> The request
Repeat what the lines below say, word for word, and skip every image.

> Dataset extract
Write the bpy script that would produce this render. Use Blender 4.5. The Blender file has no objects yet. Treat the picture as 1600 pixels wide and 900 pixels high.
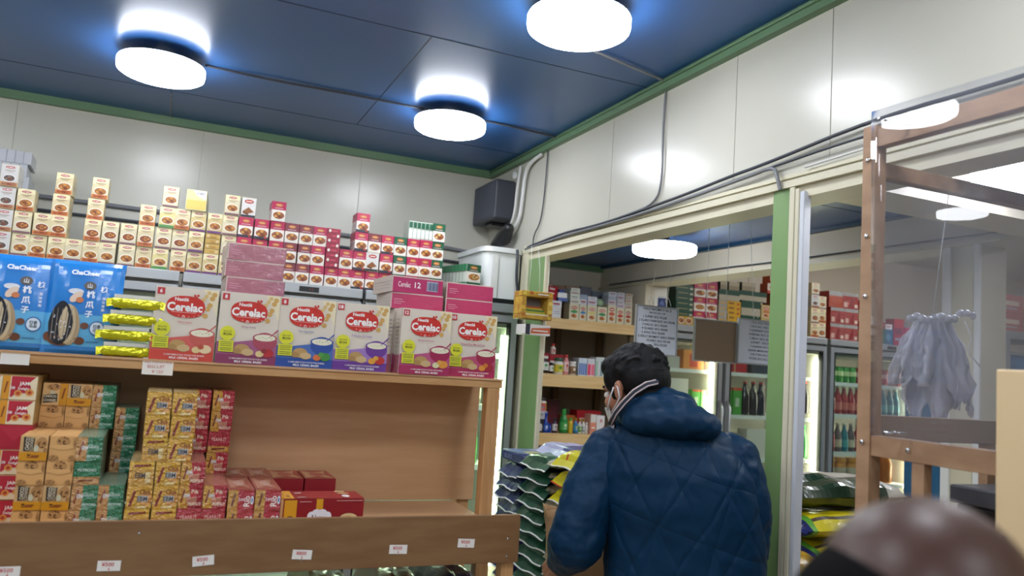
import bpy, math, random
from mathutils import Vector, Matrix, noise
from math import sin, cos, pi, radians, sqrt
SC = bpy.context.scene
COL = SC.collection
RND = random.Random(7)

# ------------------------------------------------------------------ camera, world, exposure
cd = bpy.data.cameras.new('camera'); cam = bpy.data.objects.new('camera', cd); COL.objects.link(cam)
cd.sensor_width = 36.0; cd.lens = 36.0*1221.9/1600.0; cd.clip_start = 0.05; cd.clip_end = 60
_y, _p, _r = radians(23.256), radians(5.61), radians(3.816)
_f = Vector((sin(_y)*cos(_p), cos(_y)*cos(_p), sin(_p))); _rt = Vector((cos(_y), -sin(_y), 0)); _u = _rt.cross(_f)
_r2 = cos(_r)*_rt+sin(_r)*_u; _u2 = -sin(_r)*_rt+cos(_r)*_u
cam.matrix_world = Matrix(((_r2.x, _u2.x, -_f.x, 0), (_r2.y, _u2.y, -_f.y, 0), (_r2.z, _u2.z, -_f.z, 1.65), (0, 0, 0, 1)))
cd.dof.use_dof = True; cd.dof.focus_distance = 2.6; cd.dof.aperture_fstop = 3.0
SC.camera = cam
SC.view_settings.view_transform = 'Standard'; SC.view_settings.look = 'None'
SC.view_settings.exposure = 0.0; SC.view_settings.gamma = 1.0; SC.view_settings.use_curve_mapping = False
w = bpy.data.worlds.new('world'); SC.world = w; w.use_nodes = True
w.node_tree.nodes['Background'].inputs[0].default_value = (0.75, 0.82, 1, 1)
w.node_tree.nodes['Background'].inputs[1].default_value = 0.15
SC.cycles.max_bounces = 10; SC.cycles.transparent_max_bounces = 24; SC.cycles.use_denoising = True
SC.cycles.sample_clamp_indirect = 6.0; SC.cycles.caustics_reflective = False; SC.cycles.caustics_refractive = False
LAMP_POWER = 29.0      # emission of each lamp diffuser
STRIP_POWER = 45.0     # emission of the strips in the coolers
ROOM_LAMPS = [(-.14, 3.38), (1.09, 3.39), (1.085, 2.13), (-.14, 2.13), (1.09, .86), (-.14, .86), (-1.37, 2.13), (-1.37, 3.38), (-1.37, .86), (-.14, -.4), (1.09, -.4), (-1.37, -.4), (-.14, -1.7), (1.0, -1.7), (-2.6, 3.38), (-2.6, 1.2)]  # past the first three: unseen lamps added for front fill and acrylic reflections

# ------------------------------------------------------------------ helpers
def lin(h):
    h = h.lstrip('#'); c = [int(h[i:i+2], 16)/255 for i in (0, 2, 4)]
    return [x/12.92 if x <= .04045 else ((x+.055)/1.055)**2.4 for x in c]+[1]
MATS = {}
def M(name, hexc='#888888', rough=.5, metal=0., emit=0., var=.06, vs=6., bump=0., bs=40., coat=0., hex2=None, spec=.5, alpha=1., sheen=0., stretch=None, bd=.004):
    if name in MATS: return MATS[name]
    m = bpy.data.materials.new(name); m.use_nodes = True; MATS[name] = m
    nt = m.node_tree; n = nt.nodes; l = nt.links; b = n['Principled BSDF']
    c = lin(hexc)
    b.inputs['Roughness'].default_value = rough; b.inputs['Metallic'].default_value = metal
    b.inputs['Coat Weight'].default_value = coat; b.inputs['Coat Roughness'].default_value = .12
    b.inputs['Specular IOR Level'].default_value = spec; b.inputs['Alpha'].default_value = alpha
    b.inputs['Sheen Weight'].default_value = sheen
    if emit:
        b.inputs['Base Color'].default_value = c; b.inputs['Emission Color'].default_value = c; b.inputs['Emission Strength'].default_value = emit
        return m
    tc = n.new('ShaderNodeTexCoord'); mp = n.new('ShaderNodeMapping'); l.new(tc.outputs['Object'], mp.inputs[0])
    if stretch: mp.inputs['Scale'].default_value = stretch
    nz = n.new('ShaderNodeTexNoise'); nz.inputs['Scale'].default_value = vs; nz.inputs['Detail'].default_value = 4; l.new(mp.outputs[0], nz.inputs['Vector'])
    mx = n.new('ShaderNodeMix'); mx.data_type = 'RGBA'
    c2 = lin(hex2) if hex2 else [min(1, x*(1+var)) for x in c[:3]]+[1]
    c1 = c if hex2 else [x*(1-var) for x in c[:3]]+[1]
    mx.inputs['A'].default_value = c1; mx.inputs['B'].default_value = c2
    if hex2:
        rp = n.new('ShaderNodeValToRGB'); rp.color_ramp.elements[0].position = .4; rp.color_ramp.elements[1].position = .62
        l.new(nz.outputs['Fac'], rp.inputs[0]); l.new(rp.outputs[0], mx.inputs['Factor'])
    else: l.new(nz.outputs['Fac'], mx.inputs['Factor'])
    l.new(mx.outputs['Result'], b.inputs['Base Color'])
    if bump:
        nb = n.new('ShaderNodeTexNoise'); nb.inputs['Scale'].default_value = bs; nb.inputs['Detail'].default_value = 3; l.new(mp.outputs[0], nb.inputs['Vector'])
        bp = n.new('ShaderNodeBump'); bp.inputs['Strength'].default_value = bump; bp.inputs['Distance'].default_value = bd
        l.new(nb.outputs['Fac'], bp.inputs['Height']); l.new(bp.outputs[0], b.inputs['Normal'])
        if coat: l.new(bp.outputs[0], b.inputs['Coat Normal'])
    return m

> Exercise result
Write the bpy script that would produce this render. Use Blender 4.5. The Blender file has no objects yet. Treat the picture as 1600 pixels wide and 900 pixels high.
import bpy, math, random
from mathutils import Vector, Matrix, noise
from math import sin, cos, pi, radians, sqrt
SC = bpy.context.scene
COL = SC.collection
RND = random.Random(7)

# ------------------------------------------------------------------ camera, world, exposure
cd = bpy.data.cameras.new('camera'); cam = bpy.data.objects.new('camera', cd); COL.objects.link(cam)
cd.sensor_width = 36.0; cd.lens = 36.0*1221.9/1600.0; cd.clip_start = 0.05; cd.clip_end = 60
_y, _p, _r = radians(23.256), radians(5.61), radians(3.816)
_f = Vector((sin(_y)*cos(_p), cos(_y)*cos(_p), sin(_p))); _rt = Vector((cos(_y), -sin(_y), 0)); _u = _rt.cross(_f)
_r2 = cos(_r)*_rt+sin(_r)*_u; _u2 = -sin(_r)*_rt+cos(_r)*_u
cam.matrix_world = Matrix(((_r2.x, _u2.x, -_f.x, 0), (_r2.y, _u2.y, -_f.y, 0), (_r2.z, _u2.z, -_f.z, 1.65), (0, 0, 0, 1)))
cd.dof.use_dof = True; cd.dof.focus_distance = 2.6; cd.dof.aperture_fstop = 3.0
SC.camera = cam
SC.view_settings.view_transform = 'Standard'; SC.view_settings.look = 'None'
SC.view_settings.exposure = 0.0; SC.view_settings.gamma = 1.0; SC.view_settings.use_curve_mapping = False
w = bpy.data.worlds.new('world'); SC.world = w; w.use_nodes = True
w.node_tree.nodes['Background'].inputs[0].default_value = (0.75, 0.82, 1, 1)
w.node_tree.nodes['Background'].inputs[1].default_value = 0.15
SC.cycles.max_bounces = 10; SC.cycles.transparent_max_bounces = 24; SC.cycles.use_denoising = True
SC.cycles.sample_clamp_indirect = 6.0; SC.cycles.caustics_reflective = False; SC.cycles.caustics_refractive = False
LAMP_POWER = 29.0      # emission of each lamp diffuser
STRIP_POWER = 45.0     # emission of the strips in the coolers
ROOM_LAMPS = [(-.14, 3.38), (1.09, 3.39), (1.085, 2.13), (-.14, 2.13), (1.09, .86), (-.14, .86), (-1.37, 2.13), (-1.37, 3.38), (-1.37, .86), (-.14, -.4), (1.09, -.4), (-1.37, -.4), (-.14, -1.7), (1.0, -1.7), (-2.6, 3.38), (-2.6, 1.2)]  # past the first three: unseen lamps added for front fill and acrylic reflections

# ------------------------------------------------------------------ helpers
def lin(h):
    h = h.lstrip('#'); c = [int(h[i:i+2], 16)/255 for i in (0, 2, 4)]
    return [x/12.92 if x <= .04045 else ((x+.055)/1.055)**2.4 for x in c]+[1]
MATS = {}
def M(name, hexc='#888888', rough=.5, metal=0., emit=0., var=.06, vs=6., bump=0., bs=40., coat=0., hex2=None, spec=.5, alpha=1., sheen=0., stretch=None, bd=.004):
    if name in MATS: return MATS[name]
    m = bpy.data.materials.new(name); m.use_nodes = True; MATS[name] = m
    nt = m.node_tree; n = nt.nodes; l = nt.links; b = n['Principled BSDF']
    c = lin(hexc)
    b.inputs['Roughness'].default_value = rough; b.inputs['Metallic'].default_value = metal
    b.inputs['Coat Weight'].default_value = coat; b.inputs['Coat Roughness'].default_value = .12
    b.inputs['Specular IOR Level'].default_value = spec; b.inputs['Alpha'].default_value = alpha
    b.inputs['Sheen Weight'].default_value = sheen
    if emit:
        b.inputs['Base Color'].default_value = c; b.inputs['Emission Color'].default_value = c; b.inputs['Emission Strength'].default_value = emit
        return m
    tc = n.new('ShaderNodeTexCoord'); mp = n.new('ShaderNodeMapping'); l.new(tc.outputs['Object'], mp.inputs[0])
    if stretch: mp.inputs['Scale'].default_value = stretch
    nz = n.new('ShaderNodeTexNoise'); nz.inputs['Scale'].default_value = vs; nz.inputs['Detail'].default_value = 4; l.new(mp.outputs[0], nz.inputs['Vector'])
    mx = n.new('ShaderNodeMix'); mx.data_type = 'RGBA'
    c2 = lin(hex2) if hex2 else [min(1, x*(1+var)) for x in c[:3]]+[1]
    c1 = c if hex2 else [x*(1-var) for x in c[:3]]+[1]
    mx.inputs['A'].default_value = c1; mx.inputs['B'].default_value = c2
    if hex2:
        rp = n.new('ShaderNodeValToRGB'); rp.color_ramp.elements[0].position = .4; rp.color_ramp.elements[1].position = .62
        l.new(nz.outputs['Fac'], rp.inputs[0]); l.new(rp.outputs[0], mx.inputs['Factor'])
    else: l.new(nz.outputs['Fac'], mx.inputs['Factor'])
    l.new(mx.outputs['Result'], b.inputs['Base Color'])
    if bump:
        nb = n.new('ShaderNodeTexNoise'); nb.inputs['Scale'].default_value = bs; nb.inputs['Detail'].default_value = 3; l.new(mp.outputs[0], nb.inputs['Vector'])
        bp = n.new('ShaderNodeBump'); bp.inputs['Strength'].default_value = bump; bp.inputs['Distance'].default_value = bd
        l.new(nb.outputs['Fac'], bp.inputs['Height']); l.new(bp.outputs[0], b.inputs['Normal'])
        if coat: l.new(bp.outputs[0], b.inputs['Coat Normal'])
    return m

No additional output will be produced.